In states that are pushing back on student walkouts, there’s a missed educational opportunity. Yes, states likely should take steps to encourage students to attend class, but state officials should be as clear as possible about their opposition to the act of walking out, not the message being expressed. (On the other hand, if students walking out were threatened with penalties by the state because state officials don’t like the message of the walkout, that would be a First Amendment problem.)

A major reason states have laws to prohibit truancy is to ensure students are educated. In enforcing truancy law to discourage walkouts, the state should explain the problem and propose alternatives that still allow for free expression. Something along the lines of, “We hear you, we want you to know there are other channels for this, and please understand our rules against truancy are not meant to silence you.” 

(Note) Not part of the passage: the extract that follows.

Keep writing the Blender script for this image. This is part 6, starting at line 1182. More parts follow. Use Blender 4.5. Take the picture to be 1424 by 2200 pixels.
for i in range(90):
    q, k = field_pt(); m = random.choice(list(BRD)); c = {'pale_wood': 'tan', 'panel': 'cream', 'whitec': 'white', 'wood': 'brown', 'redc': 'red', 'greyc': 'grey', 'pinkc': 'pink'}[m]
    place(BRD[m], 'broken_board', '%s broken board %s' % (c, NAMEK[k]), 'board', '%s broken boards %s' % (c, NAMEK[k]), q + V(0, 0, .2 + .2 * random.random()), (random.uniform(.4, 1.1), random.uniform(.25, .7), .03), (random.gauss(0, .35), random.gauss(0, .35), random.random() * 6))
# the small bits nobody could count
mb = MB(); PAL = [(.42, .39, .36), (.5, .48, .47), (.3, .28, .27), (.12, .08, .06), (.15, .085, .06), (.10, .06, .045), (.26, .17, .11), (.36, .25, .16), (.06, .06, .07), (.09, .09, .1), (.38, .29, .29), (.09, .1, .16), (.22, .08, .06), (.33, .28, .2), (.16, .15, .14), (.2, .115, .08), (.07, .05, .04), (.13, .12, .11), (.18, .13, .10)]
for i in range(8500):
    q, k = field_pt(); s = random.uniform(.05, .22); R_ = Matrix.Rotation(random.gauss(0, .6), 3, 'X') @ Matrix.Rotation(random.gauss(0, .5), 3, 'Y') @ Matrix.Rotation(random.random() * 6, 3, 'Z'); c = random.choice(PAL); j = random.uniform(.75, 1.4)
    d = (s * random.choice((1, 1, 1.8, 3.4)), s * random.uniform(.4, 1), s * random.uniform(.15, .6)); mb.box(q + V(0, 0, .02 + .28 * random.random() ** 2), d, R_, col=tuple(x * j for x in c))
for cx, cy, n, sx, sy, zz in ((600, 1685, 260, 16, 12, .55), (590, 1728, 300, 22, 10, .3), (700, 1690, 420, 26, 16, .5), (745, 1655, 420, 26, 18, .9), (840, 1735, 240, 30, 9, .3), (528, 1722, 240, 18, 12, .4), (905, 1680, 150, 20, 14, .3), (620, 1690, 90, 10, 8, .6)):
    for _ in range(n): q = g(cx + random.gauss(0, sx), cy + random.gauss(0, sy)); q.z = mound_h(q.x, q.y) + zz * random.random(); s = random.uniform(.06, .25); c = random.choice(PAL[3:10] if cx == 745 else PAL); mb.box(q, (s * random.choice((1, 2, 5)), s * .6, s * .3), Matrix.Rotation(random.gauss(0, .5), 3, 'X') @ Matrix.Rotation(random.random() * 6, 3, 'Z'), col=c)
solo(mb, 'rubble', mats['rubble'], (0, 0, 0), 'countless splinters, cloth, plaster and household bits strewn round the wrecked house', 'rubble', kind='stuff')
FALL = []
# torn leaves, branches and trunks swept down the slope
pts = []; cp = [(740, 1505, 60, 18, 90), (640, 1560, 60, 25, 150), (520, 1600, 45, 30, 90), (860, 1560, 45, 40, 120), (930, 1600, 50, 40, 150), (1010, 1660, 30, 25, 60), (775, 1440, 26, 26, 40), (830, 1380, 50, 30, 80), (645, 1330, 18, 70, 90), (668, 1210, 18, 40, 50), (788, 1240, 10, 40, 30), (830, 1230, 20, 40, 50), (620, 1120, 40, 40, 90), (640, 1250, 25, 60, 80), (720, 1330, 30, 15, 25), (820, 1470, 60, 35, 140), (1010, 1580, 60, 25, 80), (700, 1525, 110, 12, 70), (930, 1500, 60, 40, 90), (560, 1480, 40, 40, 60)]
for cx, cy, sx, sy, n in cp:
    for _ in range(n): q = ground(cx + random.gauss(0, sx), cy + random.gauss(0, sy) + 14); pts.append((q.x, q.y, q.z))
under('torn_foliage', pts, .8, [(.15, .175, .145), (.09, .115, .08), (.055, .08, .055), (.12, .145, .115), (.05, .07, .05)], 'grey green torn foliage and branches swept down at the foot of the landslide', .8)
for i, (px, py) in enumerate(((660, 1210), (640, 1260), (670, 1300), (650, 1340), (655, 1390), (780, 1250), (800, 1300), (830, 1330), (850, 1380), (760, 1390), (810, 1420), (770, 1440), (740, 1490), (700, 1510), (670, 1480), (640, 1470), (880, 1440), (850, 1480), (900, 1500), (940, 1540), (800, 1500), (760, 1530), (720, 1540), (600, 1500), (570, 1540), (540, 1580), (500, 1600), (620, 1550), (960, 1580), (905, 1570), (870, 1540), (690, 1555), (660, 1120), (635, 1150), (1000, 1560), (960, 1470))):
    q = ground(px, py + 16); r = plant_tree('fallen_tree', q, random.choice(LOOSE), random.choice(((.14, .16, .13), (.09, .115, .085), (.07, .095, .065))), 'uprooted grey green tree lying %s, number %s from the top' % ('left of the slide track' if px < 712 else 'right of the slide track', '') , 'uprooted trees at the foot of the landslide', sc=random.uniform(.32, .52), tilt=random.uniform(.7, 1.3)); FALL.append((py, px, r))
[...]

As heated as this political moment is, it will eventually pass. When it does, the students who lived through it will be left with whatever lessons we gave them. If the lesson we send boils down to “the First Amendment says it protects speech but it doesn’t really,” we will have taken people who are trying to use their speech rights and turned them into cynics who outright deny the truth of individual rights. 

It’s important that students go to class, but it’s also important they understand and share American values. We must not sacrifice the latter on the altar of the former — particularly when we can have both if we speak a little more carefully and thoughtfully.  

Students and families need to ultimately decide what to do

Some people are going to have the take-away message from this blog that you shouldn’t go participate in walkouts, so I need to be explicit and talk directly to those students: I’m not telling you not to protest. I’m telling you the First Amendment doesn’t protect you from the consequences of walking out imposed by your public school. (At private schools, your relationship to the school is contractual, so it will depend on the terms of that contract — but generally, they aren’t going to have less authority to punish you.)

What you decide to do needs to be your decision. Walkouts can be acts of principled civil disobedience, but civil disobedience has historically drawn its power from participants’ willingness to accept the consequences of violating a rule to draw attention to a perceived injustice. 

If you’re a student, talk to your parents about it. (If you’re a parent, talk to your kids about it.) Talk through your goals and options and decide what’s right for you and your family.

What I can tell you is this: The First Amendment won’t stop you from being punished for walking out. There are alternatives to walking out, if you want to express yourself without risking punishment. And in the grand scheme of things, whether you got punished for cutting class one time in high school is going to matter a lot less than whether you understand what the First Amendment means and how to use your rights.